Researchers at Pohang University of Science and Technology (POSTECH) have developed a nickel-based high-entropy alloy that breaks the usual trade-off between strength and ductility, using only casting and heat treatment, says Tech Xplore. Traditionally, metals grow stronger at the expense of ductility, making them more brittle. In contrast, metals that stretch easily tend to be weaker. Achieving both traits in a single material has long been a significant challenge in materials science.
What sets this work apart is the generation of a “core-shell” grain structure using standard metallurgical processing. The researchers start with casting, then apply hot rolling and a controlled heat-treatment sequence. The core retains relatively large grains, while the shell is formed of finer grains. Nano-scale B₂ precipitates align at grain boundaries, stabilizing the fine shell structure and preventing grain growth. Under stress, the shell blocks dislocation motion (increasing strength), while the core absorbs deformation and reduces crack initiation (preserving ductility).

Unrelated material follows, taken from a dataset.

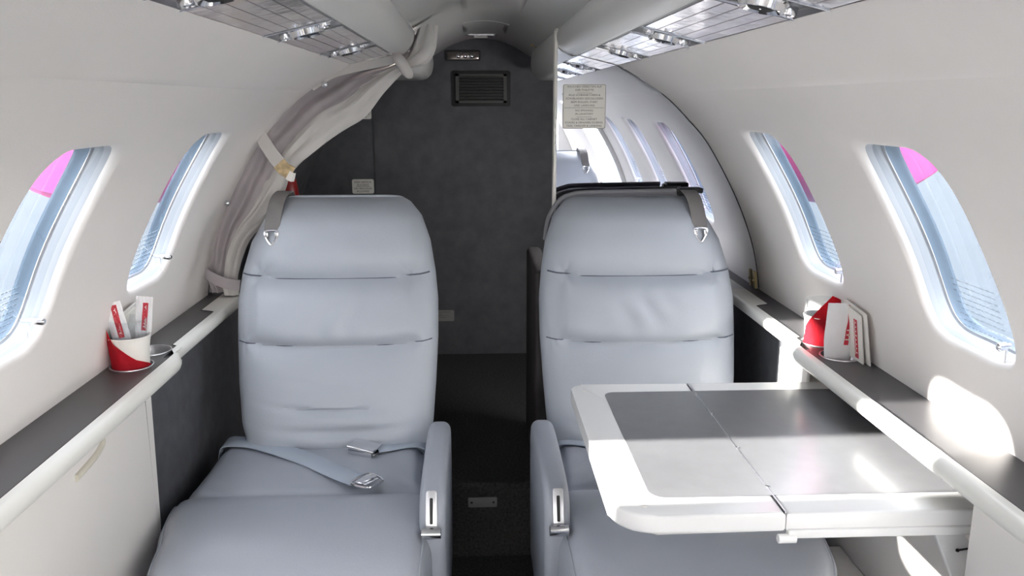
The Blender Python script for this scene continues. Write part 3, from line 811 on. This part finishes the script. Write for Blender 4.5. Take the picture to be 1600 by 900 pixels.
    bm = bmesh.new(); prism(bm, rrect(-.009, .009, .0, .064, .003), .003, bo, (1, 0, 0), bu, bn, bev=.0008); T.part('lever_bezel', bm, M['brushed'], arm)
    bm = bmesh.new(); prism(bm, rrect(-.0028, .0028, .008, .052, .002), .0008, bo+bn*.003, (1, 0, 0), bu, bn); T.part('lever_slot', bm, M['black'], arm)
    lc = bo+bn*.0105-bu*.006
    bm = bmesh.new(); tube(bm, [lc+Vector((k, 0, 0)) for k in (-.017, -.016, .016, .017)], [.0075, .0095, .0095, .0075], 18); T.part('recline_lever', bm, M['chrome'], arm)
    # rear shell seen above the headrest
    if backshell:
        bm = bmesh.new()
        pts = [(X(.17), 1.935, .915), (X(.155), 1.94, .930), (X(.10), 1.94, .938), (X(-.10), 1.94, .941), (X(-.14), 1.94, .938)]
        ribbon(bm, pts, .030, .010, (0, 1, 0)); T.part('rear_trim', bm, M['reartrim'])
        bm = bmesh.new(); tube(bm, catmull([(X(.205), 1.90, .84), (X(.195), 1.915, .89), (X(.17), 1.918, .930), (X(.14), 1.918, .944), (X(.10), 1.915, .948), (X(-.10), 1.915, .951)], 5), .006, 8); T.part('trim_roll', bm, M['reartrim'])
        bm = bmesh.new(); box(bm, *sorted((X(-.110), X(-.165))), 1.915, 1.95, .945, .957, bev=.003); box(bm, *sorted((X(-.105), X(-.125))), 1.912, 1.935, .940, .952, bev=.002); T.part('belt_guide', bm, M['black'])
    # shoulder harness end hanging over the outboard shoulder
    hx = X(-.128)
    ob = -side                      # pointing inboard
    sp = [(hx-ob*.000, 1.985, .905), (hx, 1.955, .946), (hx, 1.905, .951), (hx-ob*.004, 1.868, .935), (hx-ob*.008, 1.842, .900), (hx-ob*.010, 1.832, .876)]
    bm = bmesh.new(); ribbon(bm, sp, .034, .003, (1, 0, 0.0)); hs = T.part('shoulder_strap', bm, M['harness'])
    e = Vector((hx-ob*.010, 1.829, .874)); dn = Vector((0, -.36, -.93)).normalized()
    tri = [e+Vector((-.015, 0, 0)), e+Vector((.015, 0, 0)), e+Vector((.004, 0, 0))+dn*.026, e+Vector((-.004, 0, 0))+dn*.026]
    bm = bmesh.new(); tube(bm, catmull(tri, 5, closed=True), .0024, 8, closed=True)
    for q in (-1, 1):
        c = e+Vector((q*.011, 0, 0))+dn*.007; box(bm, c.x-.004, c.x+.004, c.y-.004, c.y+.002, c.z-.006, c.z+.006, bev=.001)
    T.part('harness_link', bm, M['chrome'], hs)
    # lap belt, outboard half with tongue
    sp = [(X(-.252), 1.73, .35), (X(-.251), 1.727, .395), (X(-.240), 1.722, .426), (X(-.205), 1.710, .4345), (X(-.150), 1.690, .4345), (X(-.051), 1.622, .4335), (X(.027), 1.553, .433), (X(.078), 1.509, .433)]
    bm = bmesh.new(); ribbon(bm, sp, .050, .003, (0, -1, 0), 8); lb = T.part('lap_belt', bm, M['belt'])
    c = Vector((X(.096), 1.494, .438)); d1 = Vector((-side*.80, -.60, 0)).normalized(); d2 = Vector((d1.y, -d1.x, 0)); d3 = Vector((0, 0, 1))
    def lb_box(bm, a0, a1, b0, b1_, c0, c1, bev=.001, tilt=.12):
        vs0 = len(bm.verts); box(bm, a0, a1, b0, b1_, c0, c1, bev=bev); bm.verts.ensure_lookup_table()
        for v in bm.verts[vs0:]:
            q = v.co.copy(); v.co = c+d1*q.x+d2*q.y+d3*(q.z+q.x*tilt)
    bm = bmesh.new()
    fr = catmull([c+d1*a+d2*b2+d3*.002 for a, b2 in ((-.020, -.024), (.018, -.022), (.026, -.006), (.026, .006), (.018, .022), (-.020, .024))], 4, closed=True)
    tube(bm, fr, .0022, 8, closed=True)
    lb_box(bm, -.016, .004, -.021, .021, .002, .007); lb_box(bm, .004, .012, -.017, .017, .000, .003)
    T.part('belt_tongue', bm, M['chrome'], lb)
    # inboard half with buckle
    sp = [(X(.203), 1.69, .36), (X(.201), 1.690, .41), (X(.190), 1.688, .430), (X(.165), 1.684, .435), (X(.130), 1.674, .434), (X(.095), 1.662, .435)]
    bm = bmesh.new(); ribbon(bm, sp, .042, .003, (0, -1, 0), 8); lb2 = T.part('lap_belt', bm, M['belt'])
    c = Vector((X(.070), 1.652, .439)); d1 = Vector((side*.93, .30, 0)).normalized(); d2 = Vector((d1.y, -d1.x, 0))
    bm = bmesh.new(); lb_box(bm, -.030, .030, -.024, .024, .004, .009, bev=.002); lb_box(bm, -.026, .028, -.022, .022, -.010, -.006, bev=.001)
    lb_box(bm, -.026, .026, -.024, -.021, -.008, .006); lb_box(bm, -.026, .026, .021, .024, -.008, .006)
    T.part('belt_buckle', bm, M['chrome'], lb2)
    if facing < 0 or yoff:
        pass
    return T
seatL = make_seat(-1, 'grey blue leather seat on the left beside the curtain')
seatR = make_seat(1, 'grey blue leather seat on the right behind the folding table', backshell=True)
seatF = make_seat(1, 'grey leather seat seen only as reflection in the mirror, facing aft')
# turn the third seat round so that it faces the table from the front
o = seatF.o; o.rotation_euler = (0, 0, math.pi); o.location = (.322, .71, .14)
# mirror its meshes in x so the armrest stays on the aisle
for ch in list(o.children_recursive):
    ch.data.transform(Matrix.Scale(-1, 4, Vector((1, 0, 0)))); ch.data.flip_normals()

# ------------------------------------------------------------------ folding table
T = Thing('folding_table', 'white two-leaf folding table with grey inlays in front of right seat', 'table', (.40, 1.2, .61))
zt = .640
def leaf(x0, x1, rs):
    bm = bmesh.new(); prism(bm, rrect(x0, x1, .955, 1.462, rs, 8), -.026, (0, 0, zt), (1, 0, 0), (0, 1, 0), (0, 0, 1), bev=.005, seg=3); return T.part('table_leaf', bm, M['tablewhite'])
l1 = leaf(.143, .3622, [0, .022, .055, 0]); l2 = leaf(.3636, .648, [0, 0, 0, 0])
bm = bmesh.new(); prism(bm, rrect(.199, .3622, 1.004, 1.415, [0, .018, .022, 0], 6), .0008, (0, 0, zt), (1, 0, 0), (0, 1, 0), (0, 0, 1)); T.part('inlay', bm, M['inlay'], l1, smooth=False)
bm = bmesh.new(); prism(bm, rrect(.3636, .6475, 1.004, 1.415, 0), .0008, (0, 0, zt), (1, 0, 0), (0, 1, 0), (0, 0, 1)); T.part('inlay', bm, M['inlay'], l2, smooth=False)
for lf, pts in ((l1, [(.3625, 1.004), ] + rrect(.199, .3625, 1.004, 1.415, [0, .018, .022, 0], 6)[1:-1]+[(.3625, 1.004)]),):
    pass
bm = bmesh.new(); box(bm, .3620, .3638, .958, 1.459, zt-.020, zt+.0010); T.part('fold_joint', bm, M['brushed'])
for y in (1.03, 1.16, 1.30, 1.40):
    bm = bmesh.new(); lathe(bm, [(.0022, 0), (.0022, .0014), (.001, .0018)], (.3629, y, zt+.0006), 10); T.part('hinge_screw', bm, M['chrome'])
bm = bmesh.new(); box(bm, .366, .645, .951, .962, zt-.034, zt-.022, bev=.002); T.part('lower_lip', bm, M['tablewhite'])
bm = bmesh.new(); tube(bm, [(.352, .953, zt-.034), (.3535, .953, zt-.034), (.376, .953, zt-.034), (.3775, .953, zt-.034)], [.003, .006, .006, .003], 12); T.part('hinge_knuckle', bm, M['tablewhite'])
bm = bmesh.new(); lathe(bm, [(.003, 0), (.0028, .001), (.001, .0013)], (.165, 1.425, zt-.0002), 12); lathe(bm, [(.0035, 0), (.003, .0012), (.001, .0015)], (.186, .982, zt-.0002), 12); T.part('bumper', bm, M['cup'])
bm = bmesh.new(); prism(bm, [(.566, .606), (.574, .612), (.592, .612), (.640, .562), (.652, .552), (.652, .45), (.640, .45)], .008, (0, .972, 0), (1, 0, 0), (0, 0, 1), (0, 1, 0), bev=.002)
br = T.part('support_arm', bm, M['tablewhite'])
bm = bmesh.new(); tube(bm, [(.603, .9705, .573), (.630, .9705, .577)], .0012, 8); lathe(bm, [(.0025, 0), (.002, .002)], (.603, .971, .573), 10, (0, -1, 0), cap1=True); lathe(bm, [(.0025, 0), (.002, .002)], (.630, .971, .577), 10, (0, -1, 0), cap1=True); T.part('arm_pin', bm, M['black'], br)
bm = bmesh.new(); box(bm, .627, .645, .966, .973, .533, .540, bev=.001); T.part('arm_stop', bm, M['placard'], br)

# ------------------------------------------------------------------ curtain
O = [(-.668, .704), (-.670, .76), (-.649, .85), (-.607, .944), (-.565, 1.01), (-.520, 1.086), (-.470, 1.135), (-.427, 1.172), (-.375, 1.196), (-.31, 1.222), (-.215, 1.240), (-.186, 1.262), (-.170, 1.292), (-.158, 1.316)]
I = [(-.600, .70), (-.600, .745), (-.570, .83), (-.505, .895), (-.478, .945), (-.452, .995), (-.392, 1.049), (-.340, 1.088), (-.284, 1.122), (-.238, 1.173), (-.184, 1.222), (-.140, 1.236), (-.120, 1.268), (-.112, 1.322)]
Oc = catmull([(a, 0, b2) for a, b2 in O], 8); Ic = catmull([(a, 0, b2) for a, b2 in I], 8); NC = len(Oc)
def gather(s):     # s station 0..13 : fold depth shrinks at the ties and the knot
    g = 1.0
    for s0, wd in ((5, .6), (10.4, .9), (1.0, .6)): g = min(g, .25+.75*min(1, abs(s-s0)/wd))
    return g
def cur(u, v, v0, v1, amp, ph, yb):
    k = u*(NC-1); i = min(int(k), NC-2); t = k-i
    a = Oc[i].lerp(Oc[i+1], t); b2 = Ic[i].lerp(Ic[i+1], t); s = k/8
    vv = v0+(v1-v0)*v
    p = a.lerp(b2, vv); g = gather(s)
    y = yb-amp*g*(math.sin(vv*math.pi*3.2+ph+s*.35)+.45*math.sin(vv*math.pi*7.5+s*.8+1.1))-.012*math.sin(min(1, max(0, vv))*math.pi)
    y += .0015*math.sin(s*9+vv*8)
    return Vector((p.x, y, p.z))
T = Thing('tied_curtain', 'pale grey curtain tied back along the left cabin arch', 'curtain', (-.5, 2.0, .9))
bm = bmesh.new(); grid(bm, lambda u, v: cur(u, v, 0, .62, .010, .4, 1.998), 156, 34); T.part('curtain_panel', bm, M['curtain'])  # flat part of the curtain, darker tone than the gathered fold
def fold(u, v):
    k = u*(NC-1); i = min(int(k), NC-2); t = k-i; s = k/8
    a = Oc[i].lerp(Oc[i+1], t); b2 = Ic[i].lerp(Ic[i+1], t); g = gather(s)
    ang = v*2*math.pi
    st = interp(s, [0, 3, 5, 7, 9, 10.4, 13], [.55, .55, .60, .50, .45, .30, .10])   # share where the gathered roll starts
    lo, hi = a.lerp(b2, st), b2; c = (lo+hi)/2; h = (hi-lo)/2
    r = 1+.15*math.sin(ang*3+s*1.1)*g+.06*math.sin(ang*8+s*1.7)*g
    thick = .024*(.6+.4*g)
    p = c+h*math.cos(ang)*r
    return Vector((p.x, 1.985-thick*math.sin(ang)*r-.003*g*math.sin(math.cos(ang)*7+s), p.z))
bm = bmesh.new(); grid(bm, fold, 156, 40)
bmesh.ops.remove_doubles(bm, verts=bm.verts[:], dist=1e-5); T.part('gathered_fold', bm, M['curtain2'])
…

In tests, the alloy showed a yield strength of about 1,029 megapascals, ultimate tensile strength of 1,271 MPa, and an elongation exceeding 31%, remarkably high values given the simplicity of processing. The key insight is that you don’t need complex powder metallurgy or exotic fabrication techniques: careful control over heat flow and phase evolution is enough to engineer microstructures that deliver both toughness and resilience.
This advance opens a pathway for producing higher-performance structural metals at scale. Because the process relies on familiar casting and thermal steps, industrial adaptation may be more feasible than methods that require specialized equipment or materials. The work could shift how we approach alloy design for demanding applications.